English News

  • youtube
  • facebook
  • twitter

Pakistani state, deep state, target scribes even in Europe


Pakistan is considered to be one of the most dangerous places for journalists. This year journalists discovered that, if they get too troublesome for those who matter, they are not safe even in Europe. Pakistani journalist Sajid Hussain, who escaped from Pakistan in 2012 after continuous death threats for writing on human rights violations and forced disappearances by the Pakistani Army, disappeared from Sweden.

Hussain disappeared on March 2 from Uppsala in Sweden—a country which ranks high as one of the safest places on earth. Swedish investigating agencies have no clue about what happened to Hussain. Hussain had fled for his life after police raided his home in Balochistan and questioned family members. He used to write on abuses by the Pakistani Army, which included reporting on extrajudicial political killings, arbitrary arrests and torture.

He was the editor-in-chief of the Pakistani news website Baluchistan Times, which often offended Pakistan's powerful intelligence agency ISI for its writing on army’s repression in the region. Just before Hussain's disappearance, Pakistani blogger Ahmad Waqass Goraya was assaulted by two men outside his residence in Rotterdam, the Netherlands. He had fled Pakistan about a decade back after he had been kidnapped and tortured, along with four other social media activists and bloggers. Goraya says that he was kidnapped by authorities, unhappy over his journalism.More than ten years later, even in the Netherlands he receives online death threats. Goraya claims he knows Pakistani journalists who have been attacked in France and Germany as well.

Talking about this trend of the Pakistani deep state assaulting journalists in Europe, Radio Free Europe, which promotes free flow of information in eastern Europe and the Arab world, says, "The military, intelligence community, and military-affiliated political groups have been suspected in the killings of 22 reporters in the past decade." The France-based Reporters Without Borders, whose mandate includes promoting free, independent and pluralistic journalism and to defend media persons, believes that Pakistan's notorious intelligence agency, ISI, keeps a list of exiled reporters. No wonder Gul Bukhari, another Pakistani journalist now in London, is careful not to leak her location to the public.

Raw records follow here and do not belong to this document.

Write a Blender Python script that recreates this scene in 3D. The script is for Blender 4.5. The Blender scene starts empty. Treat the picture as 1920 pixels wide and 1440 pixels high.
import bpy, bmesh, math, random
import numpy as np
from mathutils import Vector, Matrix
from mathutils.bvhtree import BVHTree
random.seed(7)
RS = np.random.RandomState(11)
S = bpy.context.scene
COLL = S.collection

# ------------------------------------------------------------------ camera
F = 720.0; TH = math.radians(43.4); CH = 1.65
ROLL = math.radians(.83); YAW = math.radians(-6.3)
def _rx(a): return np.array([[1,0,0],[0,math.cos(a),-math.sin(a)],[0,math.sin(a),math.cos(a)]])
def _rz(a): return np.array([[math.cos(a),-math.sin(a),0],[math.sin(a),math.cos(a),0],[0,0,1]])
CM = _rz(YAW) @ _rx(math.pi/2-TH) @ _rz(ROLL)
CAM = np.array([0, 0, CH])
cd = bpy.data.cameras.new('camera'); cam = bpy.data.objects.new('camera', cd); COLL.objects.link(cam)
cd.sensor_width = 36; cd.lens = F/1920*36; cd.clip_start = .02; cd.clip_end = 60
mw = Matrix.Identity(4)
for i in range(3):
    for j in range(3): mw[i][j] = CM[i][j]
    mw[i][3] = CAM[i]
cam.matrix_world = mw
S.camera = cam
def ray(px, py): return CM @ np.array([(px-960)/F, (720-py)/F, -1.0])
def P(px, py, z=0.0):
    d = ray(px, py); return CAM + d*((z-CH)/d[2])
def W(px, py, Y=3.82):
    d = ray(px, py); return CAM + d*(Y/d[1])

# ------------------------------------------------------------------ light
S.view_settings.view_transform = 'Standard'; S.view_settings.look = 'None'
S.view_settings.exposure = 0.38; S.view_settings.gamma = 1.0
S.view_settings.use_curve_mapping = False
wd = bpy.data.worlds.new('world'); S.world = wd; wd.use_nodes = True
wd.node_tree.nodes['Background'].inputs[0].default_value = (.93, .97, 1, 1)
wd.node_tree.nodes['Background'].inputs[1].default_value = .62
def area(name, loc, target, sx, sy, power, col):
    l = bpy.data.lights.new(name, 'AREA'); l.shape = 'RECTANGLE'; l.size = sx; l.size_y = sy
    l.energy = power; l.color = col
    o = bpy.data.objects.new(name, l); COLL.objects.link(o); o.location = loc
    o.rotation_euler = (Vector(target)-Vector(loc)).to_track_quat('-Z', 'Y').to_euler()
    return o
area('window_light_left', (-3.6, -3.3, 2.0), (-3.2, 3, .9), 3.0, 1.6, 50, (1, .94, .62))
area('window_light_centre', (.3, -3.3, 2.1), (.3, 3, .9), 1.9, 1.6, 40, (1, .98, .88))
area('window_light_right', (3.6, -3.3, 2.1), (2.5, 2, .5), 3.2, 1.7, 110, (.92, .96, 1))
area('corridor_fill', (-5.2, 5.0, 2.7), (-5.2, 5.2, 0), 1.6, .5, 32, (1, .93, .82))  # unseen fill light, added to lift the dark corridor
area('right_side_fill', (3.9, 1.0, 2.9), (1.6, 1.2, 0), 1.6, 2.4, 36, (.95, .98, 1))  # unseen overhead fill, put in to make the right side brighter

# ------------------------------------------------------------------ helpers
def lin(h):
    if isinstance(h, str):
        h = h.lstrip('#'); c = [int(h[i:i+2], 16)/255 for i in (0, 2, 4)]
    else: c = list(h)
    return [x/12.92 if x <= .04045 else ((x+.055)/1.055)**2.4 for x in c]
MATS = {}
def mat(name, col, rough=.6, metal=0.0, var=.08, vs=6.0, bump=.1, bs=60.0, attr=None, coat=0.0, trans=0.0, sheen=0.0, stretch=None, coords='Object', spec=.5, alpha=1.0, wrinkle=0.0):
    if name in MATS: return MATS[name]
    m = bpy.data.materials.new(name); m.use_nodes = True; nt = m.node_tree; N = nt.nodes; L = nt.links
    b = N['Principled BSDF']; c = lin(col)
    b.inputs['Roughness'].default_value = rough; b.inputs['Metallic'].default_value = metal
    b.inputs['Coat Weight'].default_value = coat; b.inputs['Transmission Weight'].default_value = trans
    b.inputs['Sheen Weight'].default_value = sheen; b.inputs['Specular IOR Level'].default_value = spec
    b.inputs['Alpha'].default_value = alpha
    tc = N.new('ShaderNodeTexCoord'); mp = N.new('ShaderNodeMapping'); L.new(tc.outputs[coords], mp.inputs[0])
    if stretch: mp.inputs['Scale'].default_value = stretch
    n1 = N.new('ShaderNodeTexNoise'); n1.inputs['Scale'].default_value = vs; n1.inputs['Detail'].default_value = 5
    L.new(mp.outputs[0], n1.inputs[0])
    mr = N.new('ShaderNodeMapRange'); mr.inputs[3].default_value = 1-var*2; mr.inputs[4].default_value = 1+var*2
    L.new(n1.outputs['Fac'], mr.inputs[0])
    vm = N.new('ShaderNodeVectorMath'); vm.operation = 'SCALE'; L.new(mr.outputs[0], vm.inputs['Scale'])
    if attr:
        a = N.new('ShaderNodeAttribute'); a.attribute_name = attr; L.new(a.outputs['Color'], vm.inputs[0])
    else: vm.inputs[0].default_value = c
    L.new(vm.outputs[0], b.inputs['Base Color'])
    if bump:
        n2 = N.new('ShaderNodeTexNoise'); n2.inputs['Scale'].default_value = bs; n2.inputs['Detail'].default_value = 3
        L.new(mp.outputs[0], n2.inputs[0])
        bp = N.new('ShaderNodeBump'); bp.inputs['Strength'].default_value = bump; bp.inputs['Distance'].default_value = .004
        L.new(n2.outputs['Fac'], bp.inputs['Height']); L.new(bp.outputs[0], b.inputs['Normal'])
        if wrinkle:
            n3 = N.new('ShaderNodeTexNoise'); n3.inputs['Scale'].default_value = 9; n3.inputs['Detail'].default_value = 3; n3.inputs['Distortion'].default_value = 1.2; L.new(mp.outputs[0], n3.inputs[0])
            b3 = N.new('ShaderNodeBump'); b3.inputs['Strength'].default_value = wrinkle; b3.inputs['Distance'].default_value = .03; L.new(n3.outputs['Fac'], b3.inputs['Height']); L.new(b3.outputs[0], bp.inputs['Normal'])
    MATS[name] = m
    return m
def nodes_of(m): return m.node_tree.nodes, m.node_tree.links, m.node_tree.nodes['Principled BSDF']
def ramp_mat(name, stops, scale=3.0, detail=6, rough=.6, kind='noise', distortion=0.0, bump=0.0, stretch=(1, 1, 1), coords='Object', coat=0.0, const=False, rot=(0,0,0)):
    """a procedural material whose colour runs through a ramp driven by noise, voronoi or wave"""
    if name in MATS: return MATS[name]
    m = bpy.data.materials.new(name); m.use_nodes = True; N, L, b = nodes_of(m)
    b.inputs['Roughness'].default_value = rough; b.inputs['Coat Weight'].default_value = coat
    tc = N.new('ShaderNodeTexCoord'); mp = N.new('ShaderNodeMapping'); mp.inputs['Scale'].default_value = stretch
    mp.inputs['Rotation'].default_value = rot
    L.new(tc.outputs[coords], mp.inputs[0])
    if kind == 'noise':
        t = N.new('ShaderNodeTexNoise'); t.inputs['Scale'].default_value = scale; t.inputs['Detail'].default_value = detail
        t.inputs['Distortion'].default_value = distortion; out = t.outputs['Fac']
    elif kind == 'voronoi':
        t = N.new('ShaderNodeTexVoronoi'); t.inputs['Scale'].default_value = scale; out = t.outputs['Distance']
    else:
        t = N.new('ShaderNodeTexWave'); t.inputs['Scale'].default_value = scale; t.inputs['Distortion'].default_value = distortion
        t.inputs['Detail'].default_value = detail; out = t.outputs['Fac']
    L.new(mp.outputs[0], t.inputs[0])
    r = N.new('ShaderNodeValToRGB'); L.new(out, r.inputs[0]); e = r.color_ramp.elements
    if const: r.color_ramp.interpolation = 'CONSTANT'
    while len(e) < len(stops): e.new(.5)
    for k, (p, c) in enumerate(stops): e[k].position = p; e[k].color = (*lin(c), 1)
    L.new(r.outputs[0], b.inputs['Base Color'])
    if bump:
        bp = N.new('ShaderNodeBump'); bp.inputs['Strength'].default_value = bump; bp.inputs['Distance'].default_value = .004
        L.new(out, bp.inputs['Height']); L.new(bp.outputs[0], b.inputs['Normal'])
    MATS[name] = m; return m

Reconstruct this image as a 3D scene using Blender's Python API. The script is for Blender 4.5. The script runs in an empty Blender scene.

She says that the Pakistani High Commission in London has been trying to locate her address. Bukhari fears she will be harmed if the Pakistan government gets to know her whereabouts in the UK. While in Pakistan, Bukhari had been kidnapped in May 2018 in Lahore on her way to a television studio. Because of her critical views about the Pakistani Army, the suspicion immediately fell on the Army, which promptly denied any hand in her kidnapping.

As a journalist for the newspaper, The Nation, she had been writing about the military's meddling in politics and its role in forced disappearances. However, Pakistan is in no mood to let go of Bukhari. Around the same time that Goraya was assaulted in front of his home in the Netherlands, the counter terrorism branch of the Federal Investigation Agency of Pakistan asked Bukhari to appear in court over charges related to propaganda against the government, security organizations, and its judiciary.

Alternatively, the government is threatening to lodge terrorism charges against her. Knowing what fate awaits her if she returns to Pakistan, she has decided to not go back to her homeland. Even as Pakistani journalists face intimidation in European countries, the Imran Khan government has increased the pressure on local journalists also. Just look at some of these examples. In a surprise move, Pakistan recently ordered the release of Ahmed Omar Saeed Sheikh, who had masterminded the killing of American journalist Daniel Pearl. Pearl was the South Asia Bureau Chief of The Wall Street Journal when he was kidnapped and murdered in 2002.

A graphic video of his decapitation was delivered to the US consulate a month later. Pakistan is also under pressure to release Mir Shakil-ur-Rehman, the editor-in-chief of Jang Media Group, who was arrested in March over purchase of property nearly 34 years back. Eminent scholars, journalists and personalities, apart from international organizations, have written to the Pakistan government to release the Jang editor, who has been languishing in jail since March 12.

Pakistan has been using anti-terror laws against journalists to intimidate them and even detain them without the approval of the courts. The worrisome trend, however, is that the threats, assaults, detentions, murders and disappearances of media persons which were confined to Pakistan have now arrived in Europe.